In December 2007, PPL Electric and PSE&G filed a joint petition for a declaratory order with the FERC requesting approval of transmission rate incentives for the Susquehanna-Roseland transmission line. The companies requested: (1) an additional 1.5% allowed rate of return on equity; (2) recognition of construction work in progress in rate base; (3) recovery of all costs if the project is cancelled; and (4) an additional 0.5% allowed rate of return on equity for membership in PJM. In April 2008, the FERC approved the filing and granted all of the requested incentives except that the allowed rate of return on equity was approved at 1.25%.


What are the real benefits to Option C? Option A and B address reliability issues and can help new generation points in PA reach PA customers according to the PJM. Option C seems to exist mostly to deliver electricity to New Jersey. What are the PPL profits on PSE&G using these lines over in perpetuity?

Posted on June 24, 2008 in Environment, Government, PPL by Matthew SekolNo Comments »

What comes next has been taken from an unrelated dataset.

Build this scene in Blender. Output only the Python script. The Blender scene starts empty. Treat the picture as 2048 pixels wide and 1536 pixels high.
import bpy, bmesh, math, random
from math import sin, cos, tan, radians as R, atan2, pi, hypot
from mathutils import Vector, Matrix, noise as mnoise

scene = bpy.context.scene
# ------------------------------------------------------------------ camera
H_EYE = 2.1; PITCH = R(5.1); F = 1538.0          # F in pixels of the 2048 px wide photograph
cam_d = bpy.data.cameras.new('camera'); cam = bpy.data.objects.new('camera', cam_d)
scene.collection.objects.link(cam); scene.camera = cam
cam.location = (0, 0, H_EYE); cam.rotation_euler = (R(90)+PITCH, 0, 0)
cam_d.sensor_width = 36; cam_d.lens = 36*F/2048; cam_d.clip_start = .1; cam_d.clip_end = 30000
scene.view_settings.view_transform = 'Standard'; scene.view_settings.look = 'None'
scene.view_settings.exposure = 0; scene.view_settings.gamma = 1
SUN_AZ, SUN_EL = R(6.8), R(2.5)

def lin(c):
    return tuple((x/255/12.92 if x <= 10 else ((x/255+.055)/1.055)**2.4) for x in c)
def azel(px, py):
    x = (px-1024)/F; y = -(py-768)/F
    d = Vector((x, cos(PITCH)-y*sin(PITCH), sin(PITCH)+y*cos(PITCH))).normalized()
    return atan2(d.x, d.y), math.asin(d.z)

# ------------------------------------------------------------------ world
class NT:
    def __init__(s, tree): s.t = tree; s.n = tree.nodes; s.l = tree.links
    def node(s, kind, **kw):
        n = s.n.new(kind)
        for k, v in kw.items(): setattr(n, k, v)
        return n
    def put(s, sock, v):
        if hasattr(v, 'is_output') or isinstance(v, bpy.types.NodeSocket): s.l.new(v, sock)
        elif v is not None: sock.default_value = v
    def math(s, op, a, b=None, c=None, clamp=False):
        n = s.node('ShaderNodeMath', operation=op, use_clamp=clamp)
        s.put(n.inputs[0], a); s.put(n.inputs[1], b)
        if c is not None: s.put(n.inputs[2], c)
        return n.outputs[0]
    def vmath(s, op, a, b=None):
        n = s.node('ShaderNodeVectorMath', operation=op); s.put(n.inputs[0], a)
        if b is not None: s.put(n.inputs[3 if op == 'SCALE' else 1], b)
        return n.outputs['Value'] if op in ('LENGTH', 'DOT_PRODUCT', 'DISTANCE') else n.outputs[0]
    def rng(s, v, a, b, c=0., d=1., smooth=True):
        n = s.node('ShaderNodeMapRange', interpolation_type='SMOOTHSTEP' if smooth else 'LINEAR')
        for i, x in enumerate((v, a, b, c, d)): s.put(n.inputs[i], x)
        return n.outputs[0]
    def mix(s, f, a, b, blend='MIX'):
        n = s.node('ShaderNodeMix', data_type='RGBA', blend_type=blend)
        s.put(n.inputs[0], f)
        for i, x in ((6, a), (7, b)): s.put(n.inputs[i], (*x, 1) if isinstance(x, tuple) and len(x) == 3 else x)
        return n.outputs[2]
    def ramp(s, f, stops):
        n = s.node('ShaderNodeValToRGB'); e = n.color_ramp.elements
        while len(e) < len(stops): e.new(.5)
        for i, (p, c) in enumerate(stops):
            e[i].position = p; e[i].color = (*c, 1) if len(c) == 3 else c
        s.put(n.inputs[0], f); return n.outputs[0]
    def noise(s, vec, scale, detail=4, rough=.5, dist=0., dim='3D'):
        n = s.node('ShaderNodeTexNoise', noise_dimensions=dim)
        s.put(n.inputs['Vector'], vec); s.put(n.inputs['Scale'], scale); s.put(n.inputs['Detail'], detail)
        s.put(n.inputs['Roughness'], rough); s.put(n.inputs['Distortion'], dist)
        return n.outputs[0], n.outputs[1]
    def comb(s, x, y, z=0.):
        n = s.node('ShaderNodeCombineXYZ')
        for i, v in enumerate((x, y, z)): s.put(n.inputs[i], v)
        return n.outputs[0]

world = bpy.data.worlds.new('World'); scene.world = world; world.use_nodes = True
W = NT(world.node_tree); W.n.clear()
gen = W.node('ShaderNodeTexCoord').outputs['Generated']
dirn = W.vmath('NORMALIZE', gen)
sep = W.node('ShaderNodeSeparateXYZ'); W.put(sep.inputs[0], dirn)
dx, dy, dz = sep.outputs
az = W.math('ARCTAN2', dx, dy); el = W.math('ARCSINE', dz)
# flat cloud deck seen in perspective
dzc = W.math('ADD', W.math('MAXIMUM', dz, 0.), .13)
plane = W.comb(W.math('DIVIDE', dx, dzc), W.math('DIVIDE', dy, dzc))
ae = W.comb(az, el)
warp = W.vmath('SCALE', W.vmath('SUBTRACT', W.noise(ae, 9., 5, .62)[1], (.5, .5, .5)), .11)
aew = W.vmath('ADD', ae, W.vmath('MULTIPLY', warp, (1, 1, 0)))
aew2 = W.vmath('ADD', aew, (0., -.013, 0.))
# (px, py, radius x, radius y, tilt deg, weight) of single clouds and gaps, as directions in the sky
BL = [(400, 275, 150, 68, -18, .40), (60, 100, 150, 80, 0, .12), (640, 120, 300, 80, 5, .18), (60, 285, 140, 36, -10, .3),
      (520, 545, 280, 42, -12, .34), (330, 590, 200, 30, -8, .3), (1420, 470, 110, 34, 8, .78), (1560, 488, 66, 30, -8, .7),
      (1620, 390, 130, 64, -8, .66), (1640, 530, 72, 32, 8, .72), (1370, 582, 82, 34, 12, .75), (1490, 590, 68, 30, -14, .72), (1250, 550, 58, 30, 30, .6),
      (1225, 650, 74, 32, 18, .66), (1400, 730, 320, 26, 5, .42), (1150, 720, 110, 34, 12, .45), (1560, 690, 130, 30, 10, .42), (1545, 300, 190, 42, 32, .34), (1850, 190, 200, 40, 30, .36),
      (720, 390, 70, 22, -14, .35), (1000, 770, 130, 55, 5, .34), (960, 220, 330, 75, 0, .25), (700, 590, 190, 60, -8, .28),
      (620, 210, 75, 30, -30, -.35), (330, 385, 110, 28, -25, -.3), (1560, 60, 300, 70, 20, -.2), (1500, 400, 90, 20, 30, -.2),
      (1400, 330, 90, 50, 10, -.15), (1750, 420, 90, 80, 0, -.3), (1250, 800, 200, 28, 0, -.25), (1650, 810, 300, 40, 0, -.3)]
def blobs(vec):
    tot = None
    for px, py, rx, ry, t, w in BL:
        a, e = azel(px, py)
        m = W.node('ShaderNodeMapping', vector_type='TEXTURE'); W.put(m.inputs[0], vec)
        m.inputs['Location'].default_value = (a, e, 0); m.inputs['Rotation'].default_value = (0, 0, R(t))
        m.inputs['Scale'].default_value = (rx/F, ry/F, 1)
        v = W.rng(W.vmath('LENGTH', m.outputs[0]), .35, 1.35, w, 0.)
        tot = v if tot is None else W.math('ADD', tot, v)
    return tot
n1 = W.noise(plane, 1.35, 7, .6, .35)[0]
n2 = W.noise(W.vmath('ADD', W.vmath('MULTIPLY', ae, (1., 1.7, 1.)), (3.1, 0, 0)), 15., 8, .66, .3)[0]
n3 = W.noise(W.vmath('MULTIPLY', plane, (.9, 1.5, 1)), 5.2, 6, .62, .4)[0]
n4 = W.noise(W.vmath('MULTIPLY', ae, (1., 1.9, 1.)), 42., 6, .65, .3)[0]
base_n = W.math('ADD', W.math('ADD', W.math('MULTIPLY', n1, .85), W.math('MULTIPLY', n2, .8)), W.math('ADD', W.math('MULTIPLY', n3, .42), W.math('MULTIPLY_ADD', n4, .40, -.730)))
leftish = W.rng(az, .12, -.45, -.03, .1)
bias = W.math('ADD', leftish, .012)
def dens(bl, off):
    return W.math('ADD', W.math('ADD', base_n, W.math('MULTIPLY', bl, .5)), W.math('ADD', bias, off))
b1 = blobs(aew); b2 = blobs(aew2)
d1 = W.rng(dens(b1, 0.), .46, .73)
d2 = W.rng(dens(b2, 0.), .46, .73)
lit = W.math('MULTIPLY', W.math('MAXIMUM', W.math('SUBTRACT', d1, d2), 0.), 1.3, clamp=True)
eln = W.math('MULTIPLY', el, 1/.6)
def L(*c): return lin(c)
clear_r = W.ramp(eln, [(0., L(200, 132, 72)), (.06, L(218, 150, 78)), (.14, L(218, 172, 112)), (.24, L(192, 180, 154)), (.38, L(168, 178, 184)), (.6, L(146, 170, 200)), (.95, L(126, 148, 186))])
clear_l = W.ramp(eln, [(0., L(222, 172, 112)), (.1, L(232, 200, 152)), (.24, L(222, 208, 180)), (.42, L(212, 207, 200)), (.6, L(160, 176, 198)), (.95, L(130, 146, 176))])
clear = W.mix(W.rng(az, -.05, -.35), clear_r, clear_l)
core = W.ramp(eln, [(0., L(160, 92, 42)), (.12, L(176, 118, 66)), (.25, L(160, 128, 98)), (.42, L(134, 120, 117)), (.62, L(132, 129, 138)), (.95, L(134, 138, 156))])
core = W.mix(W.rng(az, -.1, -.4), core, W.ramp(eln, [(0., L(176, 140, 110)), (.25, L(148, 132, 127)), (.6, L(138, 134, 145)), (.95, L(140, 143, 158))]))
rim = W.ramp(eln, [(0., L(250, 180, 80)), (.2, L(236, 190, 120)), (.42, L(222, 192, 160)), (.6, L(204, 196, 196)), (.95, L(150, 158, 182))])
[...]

In the Pennsylvania Consititution, our land is protected!
Article 1, Section 27 clearly states –
The people have a right to clean air, pure water, and to the preservation of the natural, scenic, historic and esthetic values of the environment. Pennsylvania’s public natural resources are the common property of all the people, including generations yet to come. As trustee of these resources, the Commonwealth shall conserve and maintain them for the benefit of all the people.